ST. JOHN'S, N.L. - A new report by Newfoundland and Labrador's Public Utilities Board says it lacks the information it needs to assess whether the proposed Muskrat Falls hydroelectric project is the cheapest energy option.

The board says information provided by Nalcor Energy, the province's Crown energy corporation, was not detailed enough to conclude whether Muskrat Falls should proceed.

Nalcor and Nova Scotia's private utility Emera (TSX:EMA) are working on a deal to jointly fund the $6.2-billion project.

Muskrat Falls would bring power from Labrador to Newfoundland and then Nova Scotia using subsea cables.

The Newfoundland and Labrador government asked the utilities board to assess whether the power is needed and if Muskrat Falls is the cheapest option before it sanctions the project.

The board had asked for an extension beyond March 31 for its review but the provincial government refused.

In its report released Monday, the board refers to "gaps in Nalcor's information and analysis," noting that electrical integration studies were not done, nor were industry-standard reliability studies.

The board also cites "uncertainty" surrounding the project's adherence to standards set by the North American Electric Reliability Corporation, and it says the design of a key overland transmission line "is not in accordance with accepted standards and best practice."

"Of particular concern to the board is the fact that Nalcor does not accept the recommendation of MHI (Manitoba Hydro International) with respect to transmission line design criteria," says the board, referring to a separate Muskrat Falls review released in February.

Such gaps could affect not only "project definition and costs" but also reliability of a crucial power source, says the board.

Any major power loss that may result "could significantly impact Hydro's utility and industrial customers and lead to additional costs for the system and customers, in addition to the possible societal and economic impacts associated with an extended outage."

Conservative Premier Kathy Dunderdale, an avid supporter of Muskrat Falls, was scheduled to respond later Monday.

Nalcor has said it is working to close some of the data gaps described in the Manitoba Hydro International report.

Cheryl Blundon, a spokeswoman for the Public Utilities Board, said the report speaks for itself and there will be no further comment.

The board received its terms of reference last June and was to report by Dec. 30. It was granted one extension for its review but was denied a second one, which meant limiting public hearings to St. John's instead of planned sessions across the province.

Board chairman Andy Wells accused Nalcor of being slow to provide requested information, a process he described as "torturous."

Nalcor countered that it was co-operative and did its best to comply with multiple and complex requests for data.

There were doubts in some quarters about the board's ability to assess the project.

Former Tory premier Brian Peckford wrote an open letter to Dunderdale in February, saying Muskrat Falls should be independently reviewed by international energy experts.

"Frankly, the board and its staff do not have the expertise to evaluate this project," Peckford wrote.

He said the board is primarily a regulatory body tasked to deal with electricity rates and petroleum pricing.

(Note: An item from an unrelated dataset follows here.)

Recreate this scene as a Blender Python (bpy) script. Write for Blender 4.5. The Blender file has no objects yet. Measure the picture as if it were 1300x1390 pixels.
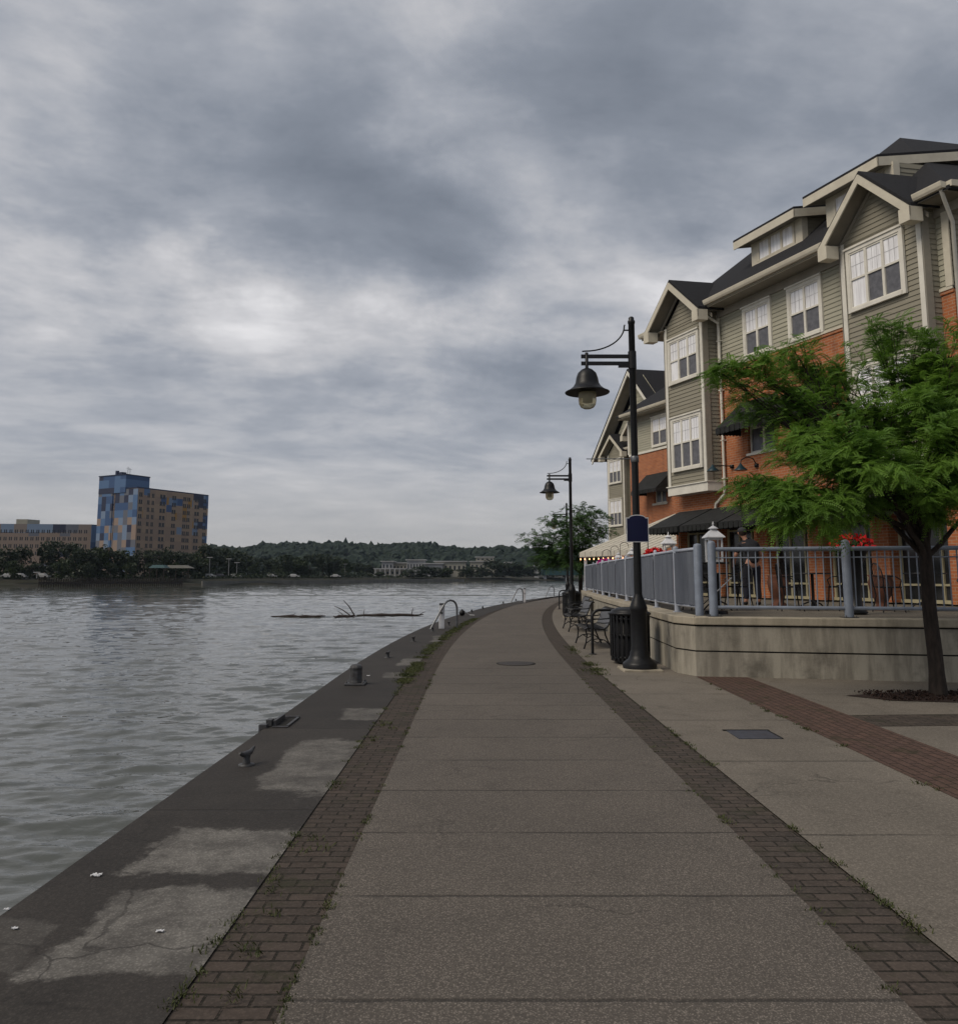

"It is not structured to assess a multibillion-dollar project, examining it against other modes of generation and transmission."

Opposition critics have also cast doubt on the process.

Provincial NDP Leader Lorraine Michael declined a chance to present her views at hearings before the board's commissioners, saying the government is rushing a costly project without doing enough to weigh alternatives.

Dunderdale has shrugged off such criticisms. She says Muskrat Falls has been studied in one form or another for decades. Supporters of the project say Muskrat Falls is the cheapest way to meet the province's growing energy needs.

The review of the project released in February by Manitoba Hydro International found that it's the cheapest energy option, although it warned of risky variables such as construction costs that could drive up the price tag.

And a report last September by global energy analyst Navigant Consulting used Nalcor data to conclude that Muskrat Falls would cost about $2.2 billion less through to 2067 than if Newfoundland stayed disconnected from mainland power sources.

Critics, however, cite concerns about cost overruns. They also quote the findings of a joint federal-provincial environmental review panel that found proof lacking for both the need and viability of the project.

Muskrat Falls has since passed federal and provincial environmental assessments as Ottawa and the province finalize a promised federal loan guarantee.

But a coalition of environmental groups, represented by lawyers for Ecojustice, have filed an application for a judicial review. They say the environmental review was incomplete and should be revisited.